Implementation of a mini-project to demonstrate the use of projective geometry in augmented reality applications. The project consists of a camera calibration script opencv-calibrate.py and a virtual cube reprojection script under the flashy virtual-reality.py name. Camera calibration script is based on the OpenCV camera calibration tutorial.

Camera calibration


Projective geometry is the mathematical framework that allows one to model the process of capturing 3D scenes into 2D images. Using this framework, the action of taking a photo with a camera may be modeled mathematically as a set of sequential linear transformations applied to spatial coordinates using a special vector representation, called homogeneous coordinates representation. That is,

$$ p^{i} \propto K R p^{w} $$

describes how any 3D point or object point $p^{w} =[x, y, z, 1]^\top$ gets mapped into image point $p^{i}=[u,v,1]^\top$. Matrix $K\in \mathbb{R}^{3\times4}$ is the so-called intrinsics matrix which contains internal physical properties that model how object points are mapped directly from the camera coordinate frame into image points. Since the camera frame is not aligned with the world frame in many real-life applications, the extrinsics camera matrix $R\in\mathbb{R}^{4\times4}$ maps object point coordinates into their camera frame representation, this transformation is simply a rigid transformation in homogeneous coordinates.

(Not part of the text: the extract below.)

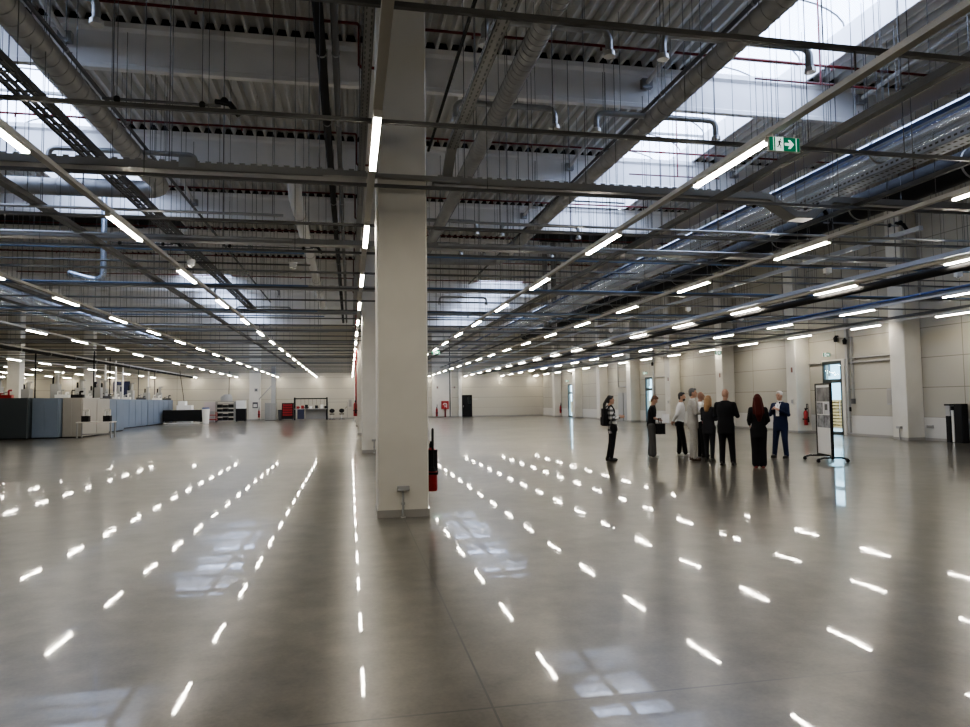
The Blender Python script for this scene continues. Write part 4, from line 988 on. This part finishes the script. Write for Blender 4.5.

In a nutshell, camera calibration consists any algorithm for computing or estimating camera matrix $K$ parameters using small pieces of information from the real-world. In this case, we consider those pieces of information to be prior object points coordinates lying over a planar surface. We use a set of images containing a checkerboard pattern and assume the world coordinate frame to be at one of the vertices of board.

We use OpenCV functionalities to compute $K$ from the set of images available in imgs/ folder. To perform camera calibration simply run python opencv-calibrate.py. The script takes the first 10 valid images for running the calibration algorithm:

As the script filters input images, it stores the set of object points drawed on the input images in the out/points/ folder. Once it finishes filtering and plotting points, performs camera calibration, displays camera matrix, stores the calibration data into out/calibration_data.npz and computes average reprojection error in pixels.

image

It is important to note that camera calibration also stores extrinsic information for all valid views. Now that we have an internal and external mathematical modelling for each of the valid frames, it is time to use this information to create something cool!

Projecting a virtual cube onto the calibration images


Now that we have our previously found camera matrix $K$ and camera poses $R$ for each of the valid frames in our calibration setting, we can start to ask ourselves: what if there was a virtual cube on top of the checkerboard? How would it look like in our valid calibration images? To answer this questions we use the projective camera model we described at the beginning and assume the cube is parameterized by its vertices. To project the virtual cube onto our images, we simply apply the linear mapping $KR$ to all the vertices and draw lines between them accordingly to draw the cube. We can do this because of the fact that 3D lines are mapped into 2D lines when using a distorsion-free camera model.

To project our virtual cube, just run python virtual-reality.py and check out/projected/ folder where you should find a set of images like these:

Pretty cool, isn't it? Now you have a small glimpse on how augmented reality applications may be created. Of course, this is a simple case where we conveniently chose our object and our set of images to make a small demonstration. In practice, you may add more complex objects with textures as long as you have a way to describe them geometrically in object coordinate frame.

Another important caveat is that we conveniently used our calibrated views as the target images since we already knew the camera pose for those frames. In more complex scenarios, you are likely to have to localize your camera to correctly project your virtual objects.